Government Business : An oxymoron — Government postal business
Posted on Wednesday, August 30, 2006
Newspapers will be stuck with an enormous rate increase next year for mail delivery because the postmaster general doesn't want his child to have to work for a mere $ 36 an hour.
OK, maybe that's an overstatement. But, based on his own words, that would be an easy conclusion to draw.
Postmaster General Jack Potter was speaking to a group of 50 state press association executive directors and presidents at a postal summit called by National Newspaper Association President Jerry Reppert Aug. 11 in Washington, D. C.
Potter told us it is labor driving up costs for the U. S. Postal Service.
And labor accounts for 76 percent of USPS costs.
"We lose money on every piece," he said, and the USPS has no choice but to pass on those costs to their customers.
Potter said sample studies show it takes 8 1 / 2 seconds on average for a postal clerk to put a newspaper into a mail slot, and the average postal worker is paid 1 cent every second. Once you add the labor costs of all the others who handle the paper, as well as overhead expenses - well, the rates we newspapers are paying now just don't come close to covering the cost of delivery for our products, especially in county.
The USPS expects to raise rates overall by about 8 1 / 2 percent. But the rates for local delivery of newspapers will be raised roughly three times that - 25 percent or more - in 2007.
Then he said something unintentionally revealing when he asked rhetorically," Would I want my child working for that ?"

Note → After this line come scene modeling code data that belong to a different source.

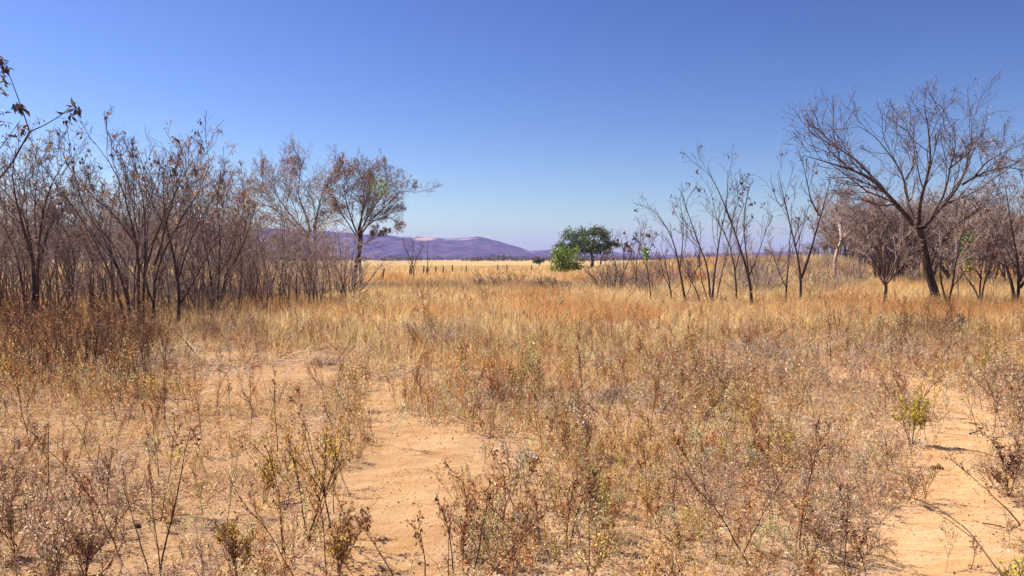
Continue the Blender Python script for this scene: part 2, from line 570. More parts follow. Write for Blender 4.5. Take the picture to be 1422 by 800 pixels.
def finish_tree(root, P0, R0, levels, bark, twig, leaf, extra):
    g = Geo(); V, q = tubes(P0, R0, 8); g.add(V, q)
    g.build("trunk", bark or M_BARK, root, smooth=True)
    g = Geo(); sel = R0[:, -1] < .6 * R0[:, 0]
    P, R = (P0[sel], R0[sel]) if sel.any() else (P0, R0)
    tips = []
    for li, kw in enumerate(levels):
        kw = dict(kw); sides = kw.pop("sides", 3)
        P, R = grow(P, R, **kw)
        V, q = tubes(P, R, sides); g.add(V, q)
    tips = P
    g.build("crown", twig or M_TWIG, root, smooth=True)
    if leaf:
        M, n, _ = tips.shape
        N = leaf["n"]; cl = leaf.get("clump", 1)
        zmin = leaf.get("zmin", 0.)
        cand = tips[:, -1]
        ok = np.where(cand[:, 2] > zmin * cand[:, 2].max())[0]
        idx = rng.choice(ok, N)
        pos = tips[idx, -1] + (tips[idx, -2] - tips[idx, -1]) * rng.random((N, 1))
        pos = np.repeat(pos, cl, 0) + rng.normal(size=(N * cl, 3)) * leaf.get("spread", .02)
        col = np.repeat(pick_col(leaf["pal"], leaf.get("w", [1] * len(leaf["pal"])), N), cl, 0)
        V, f, c = leaf_geo(pos, leaf["size"] * rng.uniform(.6, 1.4, N * cl), col, droop=leaf.get("droop", .8), asp=leaf.get("asp", .5))
        gl = Geo(); gl.add(V, f, c)
        gl.build("leaves", M_LEAF, root)
    if extra:
        extra(root, tips)
    return root


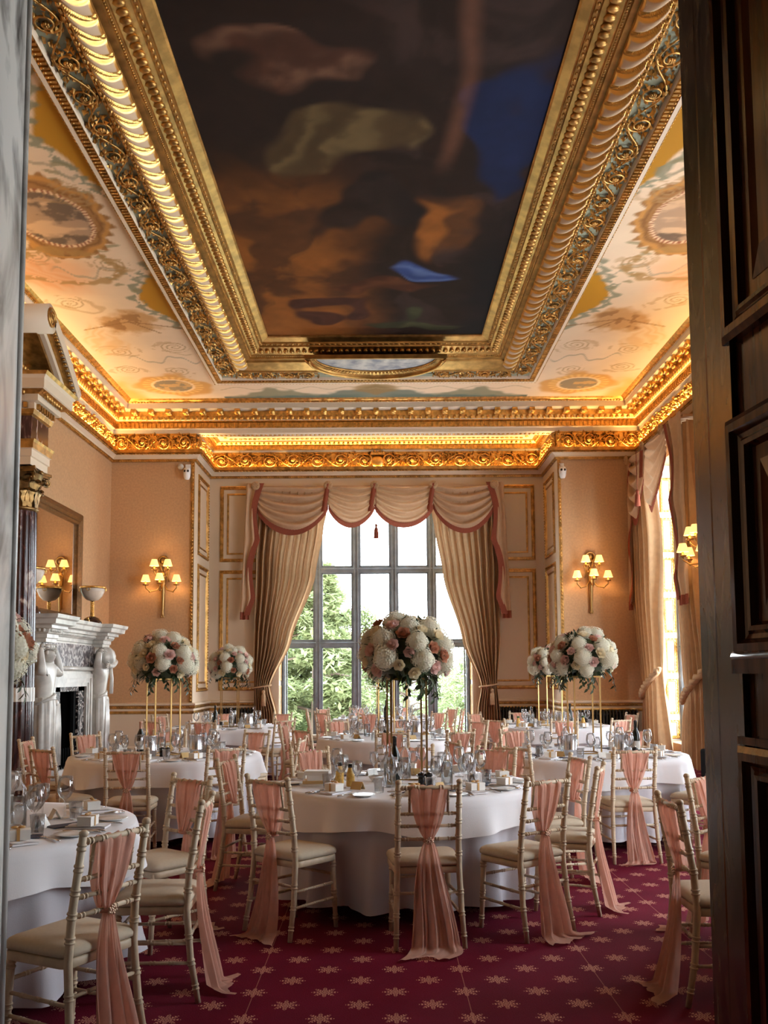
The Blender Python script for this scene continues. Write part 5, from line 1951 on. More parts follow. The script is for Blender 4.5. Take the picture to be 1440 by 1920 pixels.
b = MB()
b.lathe([(0.0, TZ - 0.035), (TR_ - 0.015, TZ - 0.035), (TR_ - 0.01, TZ - 0.012), (0.0, TZ - 0.012)], 64)
TOPM = b.mesh('tabletop', mat('table_ply', S(150, 120, 84), 0.6))
b = MB()
b.tube([(0, 0, 0.0), (0.02, 0, 0.02), (0.03, 0, TZ - 0.04)], 0.016, 8)
b.ball((0, 0, 0.012), (0.022, 0.022, 0.014), 8, 5)
LEGM = b.mesh('leg', BLACKM)


def under_cloth(seed):
    rnd = random.Random(seed)
    n = 15
    amps = [rnd.uniform(0.5, 1.3) for _ in range(n)]
    phs = [rnd.uniform(-0.35, 0.35) for _ in range(n)]

    def fn(u, v):
        t = u * 2 * PI
        k = u * n
        i = int(k) % n
        w = (k - int(k))
        f = math.sin(w * PI) ** 2 * amps[i]
        s = v ** 0.9
        r = TR_ - 0.014 - 0.050 * s + (0.135 * f * s) * (0.35 + 0.65 * s) + 0.008 * math.sin(t * 41 + phs[i]) * s
        z = TZ - 0.004 + (0.095 - TZ) * v + (0.012 * math.sin(t * 9 + phs[i] * 4) if v > 0.9 else 0)
        return (r * math.cos(t), r * math.sin(t), z)
    b = MB()
    b.grid(fn, 204, 22, cu=True)
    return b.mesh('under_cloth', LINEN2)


def over_cloth(seed):
    rnd = random.Random(seed)
    n = 13
    amps = [rnd.uniform(0.2, 1.2) for _ in range(n)]
    p1, p2 = rnd.uniform(0, 6), rnd.uniform(0, 6)

    def fn(u, v):
        t = u * 2 * PI
        if v < 0.5:
            r = 0.001 + (TR_ + 0.002) * (v / 0.5)
            z = TZ
            if v > 0.42: z -= 0.004 * (v - 0.42) / 0.08
        else:
            s = (v - 0.5) / 0.5
            k = u * n
            f = math.sin((k - int(k)) * PI) ** 2 * amps[int(k) % n]
            r = TR_ + 0.012 + 0.012 * min(1, s * 6) + (0.055 * f) * s ** 1.2 + 0.006 * math.sin(t * 29) * s
            drop = 0.215 + 0.02 * math.sin(t * 4 + p1) + 0.012 * math.sin(t * 7 + p2)
            z = TZ - 0.004 - drop * s
        return (r * math.cos(t), r * math.sin(t), z)
    b = MB()
    b.grid(fn, 182, 24, cu=True)
    return b.mesh('over_cloth', LINEN)


UC = [under_cloth(i) for i in range(3)]
OC = [over_cloth(i + 5) for i in range(3)]
for i, (k, (x, y)) in enumerate(TABLES.items()):
    t = empty('banquet_table', (x, y, 0))
    tag(t, 'round banquet table hidden under white cloths, the ' + TNAME[k], 'table', 'round banquet tables')
    put('tabletop', TOPM, t)
    for a in range(4):
        put('leg', LEGM, t, (0.52 * math.cos(a * PI / 2 + 0.6), 0.52 * math.sin(a * PI / 2 + 0.6), 0), a * PI / 2 + 0.6)
    rz = random.uniform(0, 6.28)
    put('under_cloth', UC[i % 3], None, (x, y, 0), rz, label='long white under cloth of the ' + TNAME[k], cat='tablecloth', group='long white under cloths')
    put('over_cloth', OC[(i * 2 + 1) % 3], None, (x, y, 0), rz + 1, label='short white top cloth of the ' + TNAME[k], cat='tablecloth', group='short white top cloths')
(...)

To Potter, the biggest price increase in history is justified not because the postal service is doing a better job (it isn't ) but because postal workers deserve higher wages. That 1 cent per second wage - which calculates to $ 36 an hour or about $ 75, 000 a year - just isn't high enough.
General Potter's statement demonstrates how hopelessly out of touch he is, living in the Beltway where bureaucrats make decisions daily involving billions of dollars of other people's money.
Someday, Potter told us, it will be a machine placing our newspaper in the slot. Indeed, he has already eliminated 100, 000 jobs in the Postal Service in the past six years. New automation systems are expected to further reduce the number of postal employees.
Once more machines and fewer workers are handling our papers, then maybe our costs will go down, he said, but in the meantime, those postal workers still around think they're underpaid.
Other factors that could influence how much the rate will increase include a sweeping postal reform bill now before Congress and a lawsuit filed on behalf of periodicals publishers challenging the accuracy of the sampling method used to determine the cost of delivery.
Strangely, the unions are "negotiating"with a guy whose comments at the summit suggest he already agrees with them that they are under-paid, this in an industry in which workers have historically made one-third more than those in comparable private sector jobs. What kind of negotiating position is that ?
By almost any measure, delivery of newspapers in the mail is getting worse across the country. Peter Fox, the Wisconsin Press Association executive director, told summit speakers that newspapers in his state are seeing steady erosion in circulation attributable directly to poor delivery service. Fox said even longtime, loyal readers are dropping their subscriptions because they can no longer count on getting their papers.
The sentiment was universal. In fact, I was disappointed that the main issue of the summit - the looming rate increase - was hijacked by the issue of poor service.
The publishers'pent-up frustration came boiling to the surface when the postal officials dared to boast about improved service.
I tried to argue the point. I said the reason we aren't yet worked up over the rate increase is only because it hasn't yet been implemented.
That will change once we start getting calls next year from readers angry about the higher rates - which we will pass on to subscribers.
But the group maintained that declining reliability of delivery poses a more immediate threat to our industry – a point I could hardly debate.
Mr. Potter is deluding himself. This is not how real businesses treat customers. Although the USPS is now "privatized " (since 1970 ), all that really means is that it is out from under the direct supervision of Congress. Today's USPS offers the worst of both worlds, public and private; it is a bloated bureaucracy that doesn't have to answer to government and a protected monopoly that doesn't have to answer to customers. The Postal Service is no business. It is government impersonating a business. Without a clue. David Cox is president of the board of directors of the Arkansas Press Association and editor at Areawide Media in Salem.